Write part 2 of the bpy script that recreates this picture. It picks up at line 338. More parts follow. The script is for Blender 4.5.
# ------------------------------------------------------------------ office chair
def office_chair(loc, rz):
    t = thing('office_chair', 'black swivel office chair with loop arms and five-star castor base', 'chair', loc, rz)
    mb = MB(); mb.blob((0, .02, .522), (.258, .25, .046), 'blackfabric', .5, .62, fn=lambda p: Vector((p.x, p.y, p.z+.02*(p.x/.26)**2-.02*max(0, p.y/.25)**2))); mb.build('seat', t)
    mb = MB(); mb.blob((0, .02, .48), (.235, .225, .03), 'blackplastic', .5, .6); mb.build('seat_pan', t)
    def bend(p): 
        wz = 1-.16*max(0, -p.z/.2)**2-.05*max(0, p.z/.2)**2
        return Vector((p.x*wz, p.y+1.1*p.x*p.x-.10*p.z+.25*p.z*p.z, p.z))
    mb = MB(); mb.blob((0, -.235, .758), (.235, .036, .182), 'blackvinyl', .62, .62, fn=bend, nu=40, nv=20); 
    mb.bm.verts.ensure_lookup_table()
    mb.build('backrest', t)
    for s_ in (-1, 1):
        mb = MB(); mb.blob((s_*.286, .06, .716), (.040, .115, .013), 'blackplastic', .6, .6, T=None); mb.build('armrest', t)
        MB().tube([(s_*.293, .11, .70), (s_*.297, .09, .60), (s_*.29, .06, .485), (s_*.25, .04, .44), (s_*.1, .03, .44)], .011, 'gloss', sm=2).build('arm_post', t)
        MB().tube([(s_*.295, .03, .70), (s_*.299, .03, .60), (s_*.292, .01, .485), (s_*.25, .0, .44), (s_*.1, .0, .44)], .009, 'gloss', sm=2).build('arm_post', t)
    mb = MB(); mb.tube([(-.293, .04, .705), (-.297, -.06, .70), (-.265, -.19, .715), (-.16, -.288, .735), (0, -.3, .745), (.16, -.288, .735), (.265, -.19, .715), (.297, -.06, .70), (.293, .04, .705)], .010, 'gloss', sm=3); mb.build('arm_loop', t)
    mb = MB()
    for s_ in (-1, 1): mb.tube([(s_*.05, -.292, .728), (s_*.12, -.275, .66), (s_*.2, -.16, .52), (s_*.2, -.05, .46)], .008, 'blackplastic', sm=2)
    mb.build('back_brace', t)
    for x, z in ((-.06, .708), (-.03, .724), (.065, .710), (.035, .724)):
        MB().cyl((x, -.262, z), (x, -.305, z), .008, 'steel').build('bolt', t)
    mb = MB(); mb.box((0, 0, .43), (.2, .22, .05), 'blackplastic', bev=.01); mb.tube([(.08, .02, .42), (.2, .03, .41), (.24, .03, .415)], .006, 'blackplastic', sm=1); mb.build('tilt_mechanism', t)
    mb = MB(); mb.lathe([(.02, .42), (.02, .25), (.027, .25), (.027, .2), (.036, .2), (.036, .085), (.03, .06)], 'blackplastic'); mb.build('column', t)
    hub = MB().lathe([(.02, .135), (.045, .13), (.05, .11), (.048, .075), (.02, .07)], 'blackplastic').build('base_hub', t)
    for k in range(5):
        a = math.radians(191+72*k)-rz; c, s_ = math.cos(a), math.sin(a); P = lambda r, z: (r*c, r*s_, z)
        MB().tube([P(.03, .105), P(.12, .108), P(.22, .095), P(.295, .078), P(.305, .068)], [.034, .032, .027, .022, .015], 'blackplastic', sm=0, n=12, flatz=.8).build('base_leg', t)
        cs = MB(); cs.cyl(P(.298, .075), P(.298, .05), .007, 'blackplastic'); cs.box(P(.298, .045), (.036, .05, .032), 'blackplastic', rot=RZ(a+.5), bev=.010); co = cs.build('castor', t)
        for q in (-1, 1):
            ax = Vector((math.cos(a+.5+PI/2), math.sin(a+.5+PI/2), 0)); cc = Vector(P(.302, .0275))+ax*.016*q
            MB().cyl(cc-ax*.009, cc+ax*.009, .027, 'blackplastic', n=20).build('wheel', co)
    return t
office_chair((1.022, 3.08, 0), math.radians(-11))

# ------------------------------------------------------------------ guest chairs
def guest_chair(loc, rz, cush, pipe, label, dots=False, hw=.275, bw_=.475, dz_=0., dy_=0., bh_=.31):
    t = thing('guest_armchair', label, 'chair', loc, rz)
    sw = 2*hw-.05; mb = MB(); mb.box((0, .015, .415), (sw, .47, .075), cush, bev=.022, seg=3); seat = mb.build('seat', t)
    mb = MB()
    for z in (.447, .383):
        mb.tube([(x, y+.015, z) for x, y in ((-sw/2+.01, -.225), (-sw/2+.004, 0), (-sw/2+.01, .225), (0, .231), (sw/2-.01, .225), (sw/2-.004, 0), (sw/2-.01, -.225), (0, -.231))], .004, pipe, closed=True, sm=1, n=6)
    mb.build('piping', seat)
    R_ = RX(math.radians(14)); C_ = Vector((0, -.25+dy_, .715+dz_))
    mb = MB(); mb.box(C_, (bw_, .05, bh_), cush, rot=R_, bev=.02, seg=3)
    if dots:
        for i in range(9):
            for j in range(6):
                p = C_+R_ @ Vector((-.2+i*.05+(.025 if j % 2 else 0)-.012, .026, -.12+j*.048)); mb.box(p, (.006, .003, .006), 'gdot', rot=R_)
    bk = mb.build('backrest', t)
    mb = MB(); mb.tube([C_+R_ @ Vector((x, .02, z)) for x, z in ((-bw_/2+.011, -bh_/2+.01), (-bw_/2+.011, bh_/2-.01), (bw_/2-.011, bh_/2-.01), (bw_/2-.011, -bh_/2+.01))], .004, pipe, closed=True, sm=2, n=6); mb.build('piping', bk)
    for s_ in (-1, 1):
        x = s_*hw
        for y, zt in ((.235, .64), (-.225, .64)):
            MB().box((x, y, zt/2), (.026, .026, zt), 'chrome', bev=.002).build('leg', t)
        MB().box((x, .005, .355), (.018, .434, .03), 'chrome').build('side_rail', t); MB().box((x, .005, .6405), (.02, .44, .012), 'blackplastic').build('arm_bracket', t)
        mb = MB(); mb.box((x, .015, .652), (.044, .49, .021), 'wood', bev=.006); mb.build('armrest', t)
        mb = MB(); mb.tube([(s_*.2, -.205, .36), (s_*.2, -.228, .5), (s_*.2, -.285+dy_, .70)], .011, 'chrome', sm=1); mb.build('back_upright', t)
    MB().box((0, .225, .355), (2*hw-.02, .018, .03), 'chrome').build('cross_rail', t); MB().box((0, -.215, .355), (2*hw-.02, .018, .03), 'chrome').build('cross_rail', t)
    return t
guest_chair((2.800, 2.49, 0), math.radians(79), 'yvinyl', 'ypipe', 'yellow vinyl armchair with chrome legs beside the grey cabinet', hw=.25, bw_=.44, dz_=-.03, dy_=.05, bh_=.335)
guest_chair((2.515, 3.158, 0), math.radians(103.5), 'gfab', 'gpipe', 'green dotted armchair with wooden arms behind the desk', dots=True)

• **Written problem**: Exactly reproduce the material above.

• **Exercise output**:
Write part 2 of the bpy script that recreates this picture. It picks up at line 338. More parts follow. The script is for Blender 4.5.
# ------------------------------------------------------------------ office chair
def office_chair(loc, rz):
    t = thing('office_chair', 'black swivel office chair with loop arms and five-star castor base', 'chair', loc, rz)
    mb = MB(); mb.blob((0, .02, .522), (.258, .25, .046), 'blackfabric', .5, .62, fn=lambda p: Vector((p.x, p.y, p.z+.02*(p.x/.26)**2-.02*max(0, p.y/.25)**2))); mb.build('seat', t)
    mb = MB(); mb.blob((0, .02, .48), (.235, .225, .03), 'blackplastic', .5, .6); mb.build('seat_pan', t)
    def bend(p): 
        wz = 1-.16*max(0, -p.z/.2)**2-.05*max(0, p.z/.2)**2
        return Vector((p.x*wz, p.y+1.1*p.x*p.x-.10*p.z+.25*p.z*p.z, p.z))
    mb = MB(); mb.blob((0, -.235, .758), (.235, .036, .182), 'blackvinyl', .62, .62, fn=bend, nu=40, nv=20); 
    mb.bm.verts.ensure_lookup_table()
    mb.build('backrest', t)
    for s_ in (-1, 1):
        mb = MB(); mb.blob((s_*.286, .06, .716), (.040, .115, .013), 'blackplastic', .6, .6, T=None); mb.build('armrest', t)
        MB().tube([(s_*.293, .11, .70), (s_*.297, .09, .60), (s_*.29, .06, .485), (s_*.25, .04, .44), (s_*.1, .03, .44)], .011, 'gloss', sm=2).build('arm_post', t)
        MB().tube([(s_*.295, .03, .70), (s_*.299, .03, .60), (s_*.292, .01, .485), (s_*.25, .0, .44), (s_*.1, .0, .44)], .009, 'gloss', sm=2).build('arm_post', t)
    mb = MB(); mb.tube([(-.293, .04, .705), (-.297, -.06, .70), (-.265, -.19, .715), (-.16, -.288, .735), (0, -.3, .745), (.16, -.288, .735), (.265, -.19, .715), (.297, -.06, .70), (.293, .04, .705)], .010, 'gloss', sm=3); mb.build('arm_loop', t)
    mb = MB()
    for s_ in (-1, 1): mb.tube([(s_*.05, -.292, .728), (s_*.12, -.275, .66), (s_*.2, -.16, .52), (s_*.2, -.05, .46)], .008, 'blackplastic', sm=2)
    mb.build('back_brace', t)
    for x, z in ((-.06, .708), (-.03, .724), (.065, .710), (.035, .724)):
        MB().cyl((x, -.262, z), (x, -.305, z), .008, 'steel').build('bolt', t)
    mb = MB(); mb.box((0, 0, .43), (.2, .22, .05), 'blackplastic', bev=.01); mb.tube([(.08, .02, .42), (.2, .03, .41), (.24, .03, .415)], .006, 'blackplastic', sm=1); mb.build('tilt_mechanism', t)
    mb = MB(); mb.lathe([(.02, .42), (.02, .25), (.027, .25), (.027, .2), (.036, .2), (.036, .085), (.03, .06)], 'blackplastic'); mb.build('column', t)
    hub = MB().lathe([(.02, .135), (.045, .13), (.05, .11), (.048, .075), (.02, .07)], 'blackplastic').build('base_hub', t)
    for k in range(5):
        a = math.radians(191+72*k)-rz; c, s_ = math.cos(a), math.sin(a); P = lambda r, z: (r*c, r*s_, z)
        MB().tube([P(.03, .105), P(.12, .108), P(.22, .095), P(.295, .078), P(.305, .068)], [.034, .032, .027, .022, .015], 'blackplastic', sm=0, n=12, flatz=.8).build('base_leg', t)
        cs = MB(); cs.cyl(P(.298, .075), P(.298, .05), .007, 'blackplastic'); cs.box(P(.298, .045), (.036, .05, .032), 'blackplastic', rot=RZ(a+.5), bev=.010); co = cs.build('castor', t)
        for q in (-1, 1):
            ax = Vector((math.cos(a+.5+PI/2), math.sin(a+.5+PI/2), 0)); cc = Vector(P(.302, .0275))+ax*.016*q
            MB().cyl(cc-ax*.009, cc+ax*.009, .027, 'blackplastic', n=20).build('wheel', co)
    return t
office_chair((1.022, 3.08, 0), math.radians(-11))

# ------------------------------------------------------------------ guest chairs
def guest_chair(loc, rz, cush, pipe, label, dots=False, hw=.275, bw_=.475, dz_=0., dy_=0., bh_=.31):
    t = thing('guest_armchair', label, 'chair', loc, rz)
    sw = 2*hw-.05; mb = MB(); mb.box((0, .015, .415), (sw, .47, .075), cush, bev=.022, seg=3); seat = mb.build('seat', t)
    mb = MB()
    for z in (.447, .383):
        mb.tube([(x, y+.015, z) for x, y in ((-sw/2+.01, -.225), (-sw/2+.004, 0), (-sw/2+.01, .225), (0, .231), (sw/2-.01, .225), (sw/2-.004, 0), (sw/2-.01, -.225), (0, -.231))], .004, pipe, closed=True, sm=1, n=6)
    mb.build('piping', seat)
    R_ = RX(math.radians(14)); C_ = Vector((0, -.25+dy_, .715+dz_))
    mb = MB(); mb.box(C_, (bw_, .05, bh_), cush, rot=R_, bev=.02, seg=3)
    if dots:
        for i in range(9):
            for j in range(6):
                p = C_+R_ @ Vector((-.2+i*.05+(.025 if j % 2 else 0)-.012, .026, -.12+j*.048)); mb.box(p, (.006, .003, .006), 'gdot', rot=R_)
    bk = mb.build('backrest', t)
    mb = MB(); mb.tube([C_+R_ @ Vector((x, .02, z)) for x, z in ((-bw_/2+.011, -bh_/2+.01), (-bw_/2+.011, bh_/2-.01), (bw_/2-.011, bh_/2-.01), (bw_/2-.011, -bh_/2+.01))], .004, pipe, closed=True, sm=2, n=6); mb.build('piping', bk)
    for s_ in (-1, 1):
        x = s_*hw
        for y, zt in ((.235, .64), (-.225, .64)):
            MB().box((x, y, zt/2), (.026, .026, zt), 'chrome', bev=.002).build('leg', t)
        MB().box((x, .005, .355), (.018, .434, .03), 'chrome').build('side_rail', t); MB().box((x, .005, .6405), (.02, .44, .012), 'blackplastic').build('arm_bracket', t)
        mb = MB(); mb.box((x, .015, .652), (.044, .49, .021), 'wood', bev=.006); mb.build('armrest', t)
        mb = MB(); mb.tube([(s_*.2, -.205, .36), (s_*.2, -.228, .5), (s_*.2, -.285+dy_, .70)], .011, 'chrome', sm=1); mb.build('back_upright', t)
    MB().box((0, .225, .355), (2*hw-.02, .018, .03), 'chrome').build('cross_rail', t); MB().box((0, -.215, .355), (2*hw-.02, .018, .03), 'chrome').build('cross_rail', t)
    return t
guest_chair((2.800, 2.49, 0), math.radians(79), 'yvinyl', 'ypipe', 'yellow vinyl armchair with chrome legs beside the grey cabinet', hw=.25, bw_=.44, dz_=-.03, dy_=.05, bh_=.335)
guest_chair((2.515, 3.158, 0), math.radians(103.5), 'gfab', 'gpipe', 'green dotted armchair with wooden arms behind the desk', dots=True)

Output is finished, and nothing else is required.